I Ros di Milano sulle tracce della stamperia del Califfato

Dopo gli arresti dei giorni scorsi, l'obiettivo è smantellare la rete che garantisce documenti falsi ai foreign fighter

I Ros di Milano sulle tracce della stamperia del Califfato

Le indagini, come sempre, vanno avanti. Perché non tutto è (solo) quel che sembra. Il Ros di Milano continua con le perquisizioni. Cerca infatti la stamperia (e lo stampatore) dei falsi documenti d'identità. Che, seppur non realizzati con particolare maestria, potrebbero finire in mani sbagliate, cioè quelle di qualche «amico» del Califfato o aspirante foreign fighter. Tuttavia l'operazione Fake Link - portata a compimento ieri sotto la Madonnina dagli investigatori milanesi dell'Arma con l'arresto dello spregiudicato fornitore di documenti Ahsan «Hassan» Muhammad, 27enne pakistano residente in via Venini con una sua connazionale e impiegato in un call center e money transfer di via Gaffurio, cioè a due passi da casa (zona strategica tra la stazione Centrale e via Padova, da lui frequentatissima, ndr) - ha già portato a un ottimo risultato. Dopo 8 mesi le indagini condotte dal Ros di Udine, dalla Dda di Trieste e in parte anche dalla questura di Gorizia, hanno evidenziato un giro illegale di affari di circa 500mila euro annui legati allo sfruttamento dell'immigrazione clandestina. Quelli di un'organizzazione di cinque pakistani (di cui tre erano già in carcere tra l'Italia, la Slovenia e l'Ungheria, quello arrestato ieri mattina a Milano e un quinto rimasto a piede libero, a Chioggia, dove è stato raggiunto da un avviso di garanzia) che attraverso una società fittizia, la «Privilege» srl con sede legale a Seveso (MB) e con uffici a Milano al Centro direzionale di via Copernico - «(...) formalmente inserita nel settore del commercio di macchine agricole ed edili, ma di fatto non impegnata in alcuna reale trattativa commerciale» come scrive nell'ordinanza il gip di Trieste Giorgio Nicoli - in realtà trasportavano migranti afghani e pakistani in Italia. Stranieri ammassati a bordo di Fiat Ducato a 36 alla volta, in condizioni animalesche, per raggiungere Milano grazie anche a una serie di staffette e da lì, con documenti falsi, magari il nord Europa. Tutto per mille euro a testa.

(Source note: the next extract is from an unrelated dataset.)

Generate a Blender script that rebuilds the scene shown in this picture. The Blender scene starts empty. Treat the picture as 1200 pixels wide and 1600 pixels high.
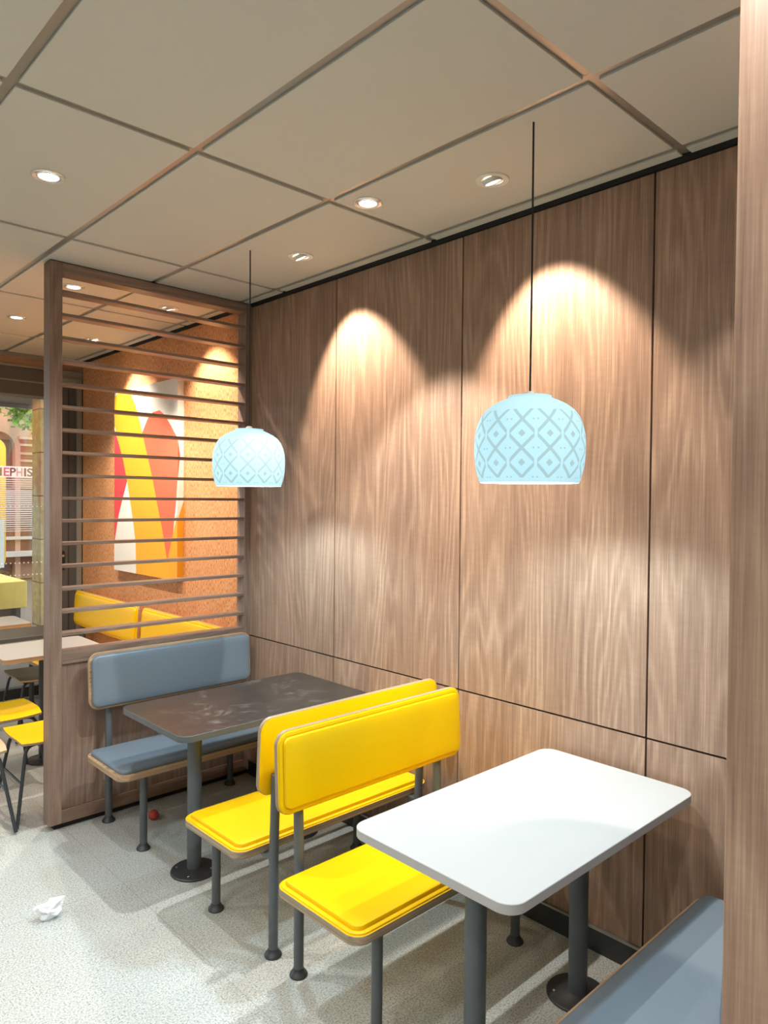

«Ogni volta che c'erano dei rintracci di extracomunitari a Tarvisio - spiegano gli investigatori del Ros di Udine -, risultavano contemporaneamente dei noleggi di questi furgoni nella zona. Le indagini sono iniziate così, nell'ambito del monitoraggio dei flussi migratori che hanno investito i confini orientali del continente europeo, con la collaborazione delle polizie slovene, tedesche e ungheresi, coordinate dall' Europol».

A Milano tutto faceva capo a Muhammad. Che lavorando in un call center poteva essere raggiunto telefonicamente dal carcere dai «colleghi». Ahmed Mushtag, 33 anni, infatti, detenuto a Verona, comunicava attraverso un telefono che girava clandestinamente nel carcere, mentre il 23 enne Khurram Imtiaz, e Raies Mirza Baig, 26 anni, chiamavano rispettivamente dal carcere di Celje (Slovenia) e da un penitenziario ungherese dove è possibile comunque fare chiamate all'esterno.

Ahsan «Hassan» Muhammad a Milano si comportava da pakistano fortemente occidentalizzato.

La compagna a casa, altre donne in giro, birra a volontà, musulmano ma non praticante il 27enne non disdegnava la compagnia di altri stranieri come lui frequentando via Padova e viale Monza dove però, gli investigatori milanesi ci tengono a precisarlo, non è mai accaduto nulla di illecito. Ora nel mirino è l'uomo che gli forniva i documenti. Sul quale, naturalmente, lui ieri, prima di finire a San Vittore, è stato molto, troppo vago. «Ho il telefono, ma non so il suo nome, lo incontravo in un bar».